* **Exercise goal**
From the listing below, pick out each line with the word "scene".

* **Material**
###

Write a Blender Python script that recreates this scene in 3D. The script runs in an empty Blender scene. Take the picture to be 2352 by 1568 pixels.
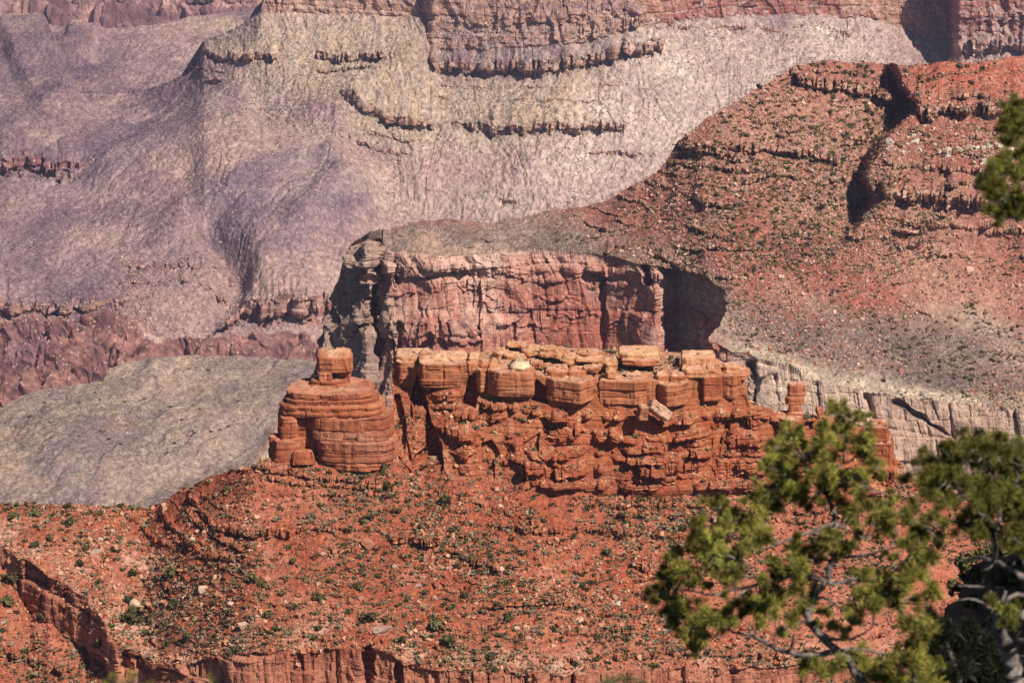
import bpy, math, random
import numpy as np
from mathutils import Vector, Matrix

# ------------------------------------------------------------------ camera, sky, sun, exposure
SC = bpy.context.scene
COL = SC.collection
W, H = 2352.0, 1568.0                     # the photograph's grid used for measuring
HFOV, PITCH = math.radians(20.0), math.radians(-14.5)
F = W / 2 / math.tan(HFOV / 2)
CP, SP = math.cos(PITCH), math.sin(PITCH)
cam = bpy.data.cameras.new('camera')
camo = bpy.data.objects.new('camera', cam)
COL.objects.link(camo)
camo.location = (0, 0, 0)
camo.rotation_euler = (math.radians(90) + PITCH, 0, 0)
cam.sensor_width = 36
cam.angle = HFOV
cam.clip_start, cam.clip_end = 0.5, 40000
cam.dof.use_dof = True
cam.dof.focus_distance = 1000
cam.dof.aperture_fstop = 8.5
SC.camera = camo

SUN_EL, SUN_AZ = math.radians(45), math.radians(43)     # azimuth from behind the camera towards the right
sdir = Vector((math.sin(SUN_AZ) * math.cos(SUN_EL), -math.cos(SUN_AZ) * math.cos(SUN_EL), math.sin(SUN_EL)))
world = bpy.data.worlds.new('World')
SC.world = world
world.use_nodes = True
wn = world.node_tree
sky = wn.nodes.new('ShaderNodeTexSky')
sky.sky_type = 'NISHITA'
sky.sun_disc = False
sky.sun_elevation = SUN_EL
sky.sun_rotation = math.radians(180) - SUN_AZ
sky.altitude = 2200
sky.air_density = 0.7
sky.dust_density = 0.4
bg = wn.nodes['Background']
bg.inputs['Strength'].default_value = 0.05
wn.links.new(sky.outputs['Color'], bg.inputs['Color'])
sun = bpy.data.lights.new('sun', 'SUN')
sun.energy = 5.0
sun.angle = math.radians(0.5)
sun.color = (1.0, 0.93, 0.83)
suno = bpy.data.objects.new('sun', sun)
COL.objects.link(suno)
suno.rotation_euler = sdir.to_track_quat('Z', 'Y').to_euler()
SC.view_settings.view_transform = 'Standard'
SC.view_settings.look = 'None'
SC.view_settings.exposure = 0.25
SC.view_settings.gamma = 1.0
SC.render.engine = 'CYCLES'
SC.cycles.max_bounces = 4
SC.cycles.diffuse_bounces = 1
SC.cycles.volume_bounces = 0
SC.cycles.transparent_max_bounces = 6

# ------------------------------------------------------------------ noise
RNG = np.random.RandomState(7)
TAB = RNG.rand(64 * 64 * 64).astype(np.float32)
TAB2 = RNG.rand(64 * 64 * 64, 3).astype(np.float32)

def _ix(i, j, k):
    return ((i & 63) * 64 + (j & 63)) * 64 + (k & 63)

def vn(x, y, z=None, seed=0):
    """value noise, -1..1"""
    x = np.asarray(x, np.float32) + seed * 17.31
    y = np.asarray(y, np.float32) + seed * 5.77
    z = np.zeros_like(x) if z is None else np.asarray(z, np.float32)
    i, j, k = np.floor(x).astype(np.int64), np.floor(y).astype(np.int64), np.floor(z).astype(np.int64)
    a, b, c = x - i, y - j, z - k
    a, b, c = a * a * (3 - 2 * a), b * b * (3 - 2 * b), c * c * (3 - 2 * c)
    T = TAB
    x00 = T[_ix(i, j, k)] * (1 - a) + T[_ix(i + 1, j, k)] * a
    x10 = T[_ix(i, j + 1, k)] * (1 - a) + T[_ix(i + 1, j + 1, k)] * a
    x01 = T[_ix(i, j, k + 1)] * (1 - a) + T[_ix(i + 1, j, k + 1)] * a
    x11 = T[_ix(i, j + 1, k + 1)] * (1 - a) + T[_ix(i + 1, j + 1, k + 1)] * a
    return ((x00 * (1 - b) + x10 * b) * (1 - c) + (x01 * (1 - b) + x11 * b) * c) * 2 - 1

def fbm(x, y, z=None, o=4, seed=0, g=0.5):
    s, a, n = 0.0, 1.0, 0.0
    for q in range(o):
        s = s + a * vn(x, y, z, seed + q * 3)
        n += a
        a *= g
        x, y = x * 2.03, y * 2.03
        z = None if z is None else z * 2.03
    return s / n * 1.6

def ridged(x, y, z=None, o=3, seed=0):
    s, a, n = 0.0, 1.0, 0.0
    for q in range(o):
        s = s + a * (1 - np.abs(vn(x, y, z, seed + q * 5)) * 2)
        n += a
        a *= 0.5
        x, y = x * 2.03, y * 2.03
        z = None if z is None else z * 2.03
    return s / n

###

* **Exercise response**
Write a Blender Python script that recreates this scene in 3D. The script runs in an empty Blender scene. Take the picture to be 2352 by 1568 pixels.
SC = bpy.context.scene